_Work to be completed:_ Which lines of the records contain "script"? Collect every one of them.

_Task inputs:_
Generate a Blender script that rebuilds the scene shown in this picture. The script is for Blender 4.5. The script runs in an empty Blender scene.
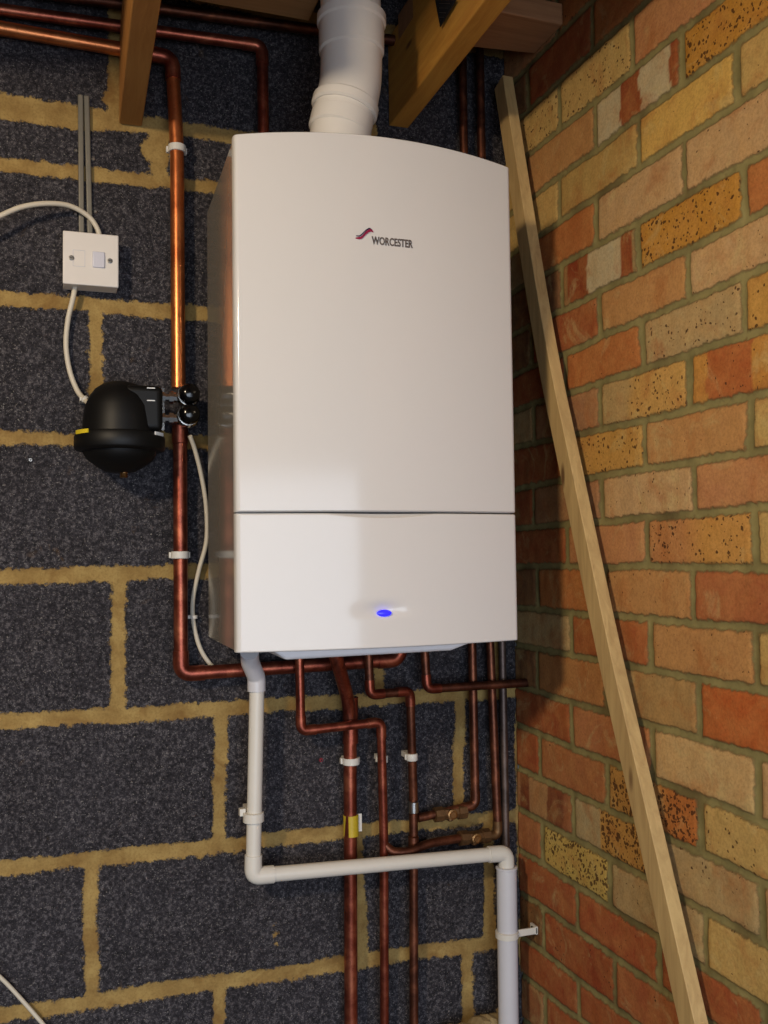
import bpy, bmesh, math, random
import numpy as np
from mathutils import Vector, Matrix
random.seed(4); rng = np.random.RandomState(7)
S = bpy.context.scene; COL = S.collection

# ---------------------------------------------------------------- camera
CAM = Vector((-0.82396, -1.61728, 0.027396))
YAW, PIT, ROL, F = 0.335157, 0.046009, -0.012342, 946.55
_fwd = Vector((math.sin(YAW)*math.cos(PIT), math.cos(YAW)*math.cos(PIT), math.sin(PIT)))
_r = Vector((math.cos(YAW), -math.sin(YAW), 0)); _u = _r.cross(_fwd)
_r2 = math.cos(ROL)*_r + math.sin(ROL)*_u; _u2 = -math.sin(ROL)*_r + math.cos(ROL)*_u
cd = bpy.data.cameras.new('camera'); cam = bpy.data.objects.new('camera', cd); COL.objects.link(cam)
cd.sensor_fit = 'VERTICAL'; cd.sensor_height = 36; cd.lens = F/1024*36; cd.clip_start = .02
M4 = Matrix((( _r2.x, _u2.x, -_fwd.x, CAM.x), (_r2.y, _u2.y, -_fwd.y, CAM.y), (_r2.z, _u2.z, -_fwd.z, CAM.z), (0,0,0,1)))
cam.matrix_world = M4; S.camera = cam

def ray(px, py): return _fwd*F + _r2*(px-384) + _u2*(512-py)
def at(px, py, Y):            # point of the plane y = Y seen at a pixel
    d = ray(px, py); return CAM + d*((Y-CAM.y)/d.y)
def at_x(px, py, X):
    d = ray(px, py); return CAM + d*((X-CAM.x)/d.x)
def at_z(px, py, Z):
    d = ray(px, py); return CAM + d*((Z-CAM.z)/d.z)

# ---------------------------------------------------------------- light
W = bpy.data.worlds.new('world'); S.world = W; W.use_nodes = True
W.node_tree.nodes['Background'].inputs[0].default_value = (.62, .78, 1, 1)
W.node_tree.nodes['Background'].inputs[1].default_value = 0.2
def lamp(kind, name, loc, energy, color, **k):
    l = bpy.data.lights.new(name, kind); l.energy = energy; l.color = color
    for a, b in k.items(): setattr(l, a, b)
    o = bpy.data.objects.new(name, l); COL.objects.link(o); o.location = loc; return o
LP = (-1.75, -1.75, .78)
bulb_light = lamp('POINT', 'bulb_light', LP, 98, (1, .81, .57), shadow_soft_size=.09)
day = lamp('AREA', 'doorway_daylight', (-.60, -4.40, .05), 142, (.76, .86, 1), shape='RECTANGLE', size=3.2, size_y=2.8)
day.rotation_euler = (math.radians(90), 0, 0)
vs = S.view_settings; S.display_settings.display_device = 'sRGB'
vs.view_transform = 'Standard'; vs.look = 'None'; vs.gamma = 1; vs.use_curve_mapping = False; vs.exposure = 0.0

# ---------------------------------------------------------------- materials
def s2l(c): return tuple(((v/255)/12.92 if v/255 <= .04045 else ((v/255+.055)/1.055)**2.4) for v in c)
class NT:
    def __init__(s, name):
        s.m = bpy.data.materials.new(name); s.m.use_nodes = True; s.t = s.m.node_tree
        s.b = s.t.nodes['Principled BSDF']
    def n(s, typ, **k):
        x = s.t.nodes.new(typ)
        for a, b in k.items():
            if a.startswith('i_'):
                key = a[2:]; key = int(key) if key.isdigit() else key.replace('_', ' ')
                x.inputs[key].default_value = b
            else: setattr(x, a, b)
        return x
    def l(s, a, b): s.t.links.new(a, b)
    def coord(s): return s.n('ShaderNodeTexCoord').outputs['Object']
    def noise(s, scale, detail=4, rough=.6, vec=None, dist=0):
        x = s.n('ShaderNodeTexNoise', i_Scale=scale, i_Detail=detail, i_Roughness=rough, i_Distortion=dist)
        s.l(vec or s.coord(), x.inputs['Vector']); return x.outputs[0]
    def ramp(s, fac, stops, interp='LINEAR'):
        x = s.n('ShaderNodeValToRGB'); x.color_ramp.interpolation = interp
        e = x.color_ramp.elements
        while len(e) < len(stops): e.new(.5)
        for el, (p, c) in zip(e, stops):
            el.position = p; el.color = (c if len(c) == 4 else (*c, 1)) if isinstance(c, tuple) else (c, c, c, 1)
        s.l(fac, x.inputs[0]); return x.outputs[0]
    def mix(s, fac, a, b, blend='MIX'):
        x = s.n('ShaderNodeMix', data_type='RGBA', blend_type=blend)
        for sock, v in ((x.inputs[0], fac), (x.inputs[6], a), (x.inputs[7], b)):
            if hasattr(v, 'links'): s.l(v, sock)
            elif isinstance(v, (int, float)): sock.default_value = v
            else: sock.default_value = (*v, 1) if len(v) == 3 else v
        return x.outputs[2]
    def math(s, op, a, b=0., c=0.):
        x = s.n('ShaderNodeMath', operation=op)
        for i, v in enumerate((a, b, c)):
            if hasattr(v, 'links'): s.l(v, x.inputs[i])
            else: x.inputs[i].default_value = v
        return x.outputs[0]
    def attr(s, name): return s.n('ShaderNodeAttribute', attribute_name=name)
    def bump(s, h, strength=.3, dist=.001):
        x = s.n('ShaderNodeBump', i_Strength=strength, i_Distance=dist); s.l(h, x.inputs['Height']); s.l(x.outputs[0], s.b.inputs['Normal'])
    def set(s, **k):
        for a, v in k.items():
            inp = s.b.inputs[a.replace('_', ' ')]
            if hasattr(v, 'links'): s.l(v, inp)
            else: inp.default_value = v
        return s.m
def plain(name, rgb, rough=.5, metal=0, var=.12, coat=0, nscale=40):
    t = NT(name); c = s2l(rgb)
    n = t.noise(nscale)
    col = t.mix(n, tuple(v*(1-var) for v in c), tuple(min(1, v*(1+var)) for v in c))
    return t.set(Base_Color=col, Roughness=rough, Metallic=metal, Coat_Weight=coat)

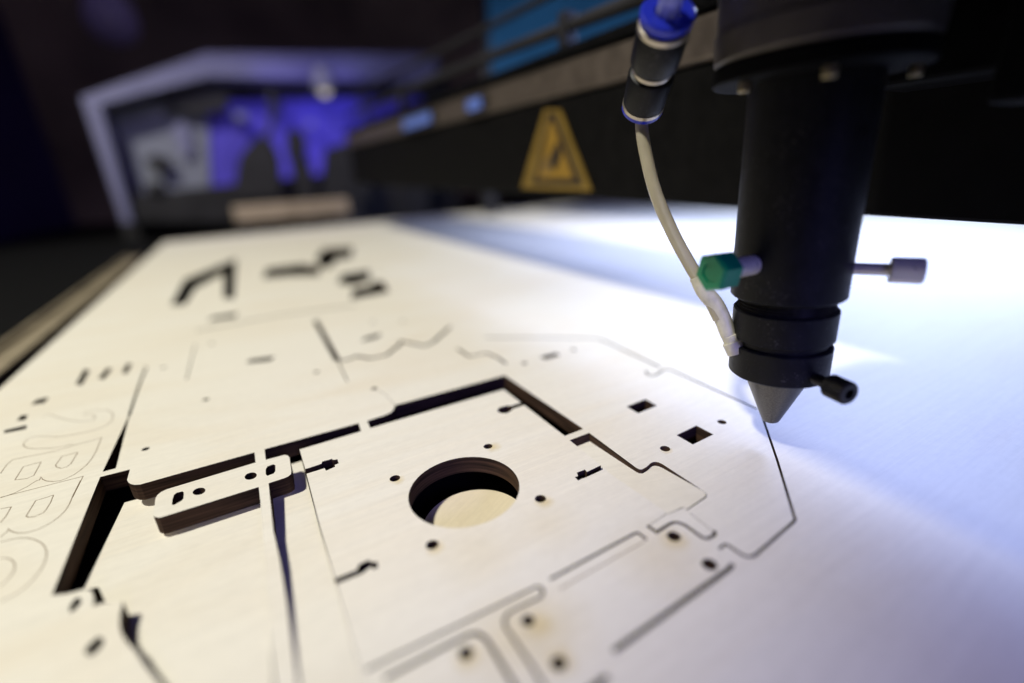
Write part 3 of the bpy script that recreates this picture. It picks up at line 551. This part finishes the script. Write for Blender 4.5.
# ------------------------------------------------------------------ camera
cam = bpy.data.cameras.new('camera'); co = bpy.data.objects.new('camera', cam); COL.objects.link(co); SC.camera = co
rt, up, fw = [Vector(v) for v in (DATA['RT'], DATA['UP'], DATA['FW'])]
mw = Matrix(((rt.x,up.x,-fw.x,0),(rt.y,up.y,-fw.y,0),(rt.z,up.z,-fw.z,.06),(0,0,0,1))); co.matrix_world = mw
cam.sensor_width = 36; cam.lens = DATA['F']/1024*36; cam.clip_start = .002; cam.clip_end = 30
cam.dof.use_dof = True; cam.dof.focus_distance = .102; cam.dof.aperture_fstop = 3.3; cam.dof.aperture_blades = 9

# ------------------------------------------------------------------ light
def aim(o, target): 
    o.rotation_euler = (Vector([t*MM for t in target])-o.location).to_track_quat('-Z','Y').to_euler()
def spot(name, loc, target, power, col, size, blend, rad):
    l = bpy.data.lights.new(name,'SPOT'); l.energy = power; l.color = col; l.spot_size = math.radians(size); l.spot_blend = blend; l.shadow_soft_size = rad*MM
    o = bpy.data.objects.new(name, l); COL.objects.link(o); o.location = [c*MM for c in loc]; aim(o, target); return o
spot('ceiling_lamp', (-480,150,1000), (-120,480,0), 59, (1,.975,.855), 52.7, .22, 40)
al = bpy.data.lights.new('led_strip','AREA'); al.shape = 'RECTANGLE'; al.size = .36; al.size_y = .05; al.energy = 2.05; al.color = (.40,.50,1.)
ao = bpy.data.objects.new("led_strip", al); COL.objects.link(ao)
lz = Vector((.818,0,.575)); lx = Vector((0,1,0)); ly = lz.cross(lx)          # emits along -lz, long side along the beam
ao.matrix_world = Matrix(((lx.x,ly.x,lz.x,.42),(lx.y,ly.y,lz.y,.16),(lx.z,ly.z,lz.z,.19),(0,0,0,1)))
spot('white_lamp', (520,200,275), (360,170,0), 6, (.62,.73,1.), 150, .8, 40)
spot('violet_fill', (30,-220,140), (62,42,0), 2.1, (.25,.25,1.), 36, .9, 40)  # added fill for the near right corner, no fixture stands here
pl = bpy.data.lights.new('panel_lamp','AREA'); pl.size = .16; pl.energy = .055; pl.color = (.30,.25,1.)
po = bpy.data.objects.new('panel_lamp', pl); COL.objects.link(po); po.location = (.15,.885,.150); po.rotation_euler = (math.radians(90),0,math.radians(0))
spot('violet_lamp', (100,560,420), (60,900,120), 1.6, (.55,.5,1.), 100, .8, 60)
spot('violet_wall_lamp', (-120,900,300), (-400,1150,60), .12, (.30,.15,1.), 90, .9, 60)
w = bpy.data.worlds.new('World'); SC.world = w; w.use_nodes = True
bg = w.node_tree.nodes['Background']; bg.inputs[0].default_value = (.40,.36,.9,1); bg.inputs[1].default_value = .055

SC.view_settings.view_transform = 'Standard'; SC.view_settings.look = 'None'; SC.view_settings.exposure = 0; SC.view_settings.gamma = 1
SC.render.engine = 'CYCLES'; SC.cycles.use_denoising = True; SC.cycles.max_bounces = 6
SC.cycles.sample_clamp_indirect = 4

_Solution:_
Generate a Blender script that rebuilds the scene shown in this picture. The script is for Blender 4.5. The script runs in an empty Blender scene.
Write part 3 of the bpy script that recreates this picture. It picks up at line 551. This part finishes the script. Write for Blender 4.5.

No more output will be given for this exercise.